The release of the first survey data from the European Space Agency’s pioneering Euclid satellite has led to a flurry of scientific advances that further our understanding of the cosmos.
Launched in July 2023, Euclid is mapping the Universe with unprecedented precision and accuracy. By examining more than one billion galaxies over six years, this groundbreaking space telescope aims to explore two of astronomy’s biggest mysteries: dark matter and dark energy.
Despite covering less than 0.5 per cent of the complete study area, the data is already proving to be a treasure trove for UK scientists.
Data analysis
Researchers from the University of Edinburgh lead the UK’s involvement in the data analysis and host the UK’s Science Data Centre for Euclid.
As a key part of the Euclid Consortium, Edinburgh processes the huge amounts of data from the satellite before it is studied by teams in the UK and across the wider Euclid Consortium.

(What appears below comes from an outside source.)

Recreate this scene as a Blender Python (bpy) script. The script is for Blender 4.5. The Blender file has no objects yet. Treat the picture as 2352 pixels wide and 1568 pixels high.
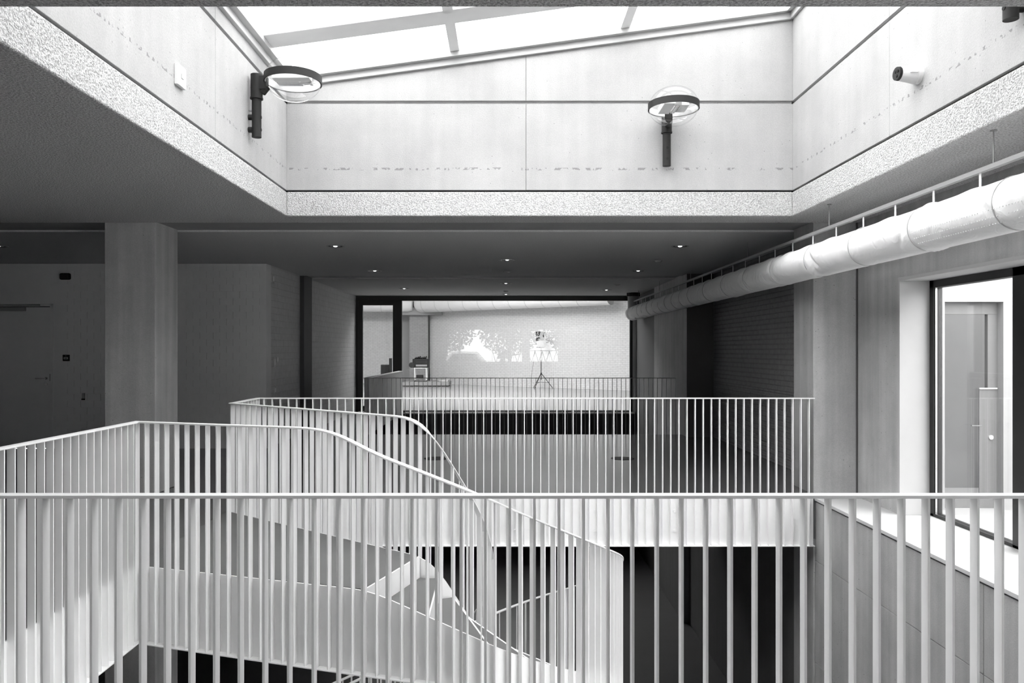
import bpy, math, random
from mathutils import Vector
random.seed(7)

# ------------------------------------------------------------------ camera, world, light, exposure
scene = bpy.context.scene
col = scene.collection
EYE = 1.64
cam_data = bpy.data.cameras.new('camera')
cam_data.sensor_width = 36.0
cam_data.lens = 36.0 * 1750.0 / 2352.0
cam_data.shift_x = 14.0 / 2352.0
cam_data.shift_y = 19.0 / 2352.0
cam_data.clip_start = 0.05
cam_data.clip_end = 300
cam = bpy.data.objects.new('camera', cam_data)
cam.location = (0, 0, EYE)
cam.rotation_euler = (math.pi / 2, 0, 0)
col.objects.link(cam)
scene.camera = cam

world = bpy.data.worlds.new('overcast_sky')
scene.world = world
world.use_nodes = True
wn = world.node_tree.nodes
wn['Background'].inputs[0].default_value = (1, 1, 1, 1)
wn['Background'].inputs[1].default_value = 8.5

scene.view_settings.view_transform = 'Standard'
scene.view_settings.look = 'None'
scene.view_settings.gamma = 1.0
scene.view_settings.use_curve_mapping = False
scene.view_settings.exposure = 0.13
scene.cycles.max_bounces = 14
scene.cycles.diffuse_bounces = 5
scene.cycles.glossy_bounces = 5
scene.cycles.transparent_max_bounces = 24
scene.cycles.transmission_bounces = 8
scene.cycles.caustics_reflective = False
scene.cycles.caustics_refractive = False
scene.cycles.use_denoising = True
scene.cycles.use_adaptive_sampling = True
scene.cycles.adaptive_threshold = 0.03


# ------------------------------------------------------------------ materials
def new_mat(name):
    m = bpy.data.materials.new(name)
    m.use_nodes = True
    nt = m.node_tree
    b = nt.nodes['Principled BSDF']
    return m, nt, b


def N(nt, kind, **kw):
    n = nt.nodes.new(kind)
    for k, v in kw.items():
        setattr(n, k, v)
    return n


def math_node(nt, op, a, b=None, c=None):
    n = N(nt, 'ShaderNodeMath', operation=op)
    for i, v in enumerate((a, b, c)):
        if v is None:
            continue
        if isinstance(v, (int, float)):
            n.inputs[i].default_value = v
        else:
            nt.links.new(v, n.inputs[i])
    return n.outputs[0]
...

This process is already having exciting ramifications for astronomy.
Rare events
A team based at the Universities of Oxford, Portsmouth and Newcastle combined the power of citizen scientists and machine learning algorithms to sift through the more than one million galaxies seen in Euclid’s latest data, searching for strong gravitational lenses. More than a thousand citizen scientists across the world took part through Space Warps, the dedicated strong lens search project hosted on the Zooniverse platform.
These phenomena occur when massive objects, such as galaxies, distort space-time so much that they warp the light from objects behind them into rings or arcs.
Such lenses are incredibly rare – researchers liken it to searching for needles in a haystack - but the team has identified 500 strong lens candidates.
Rarer still are systems which contain two galaxies being lensed by the same object. Four of these have been spotted and will help astronomers understand the shape and structure of the Universe.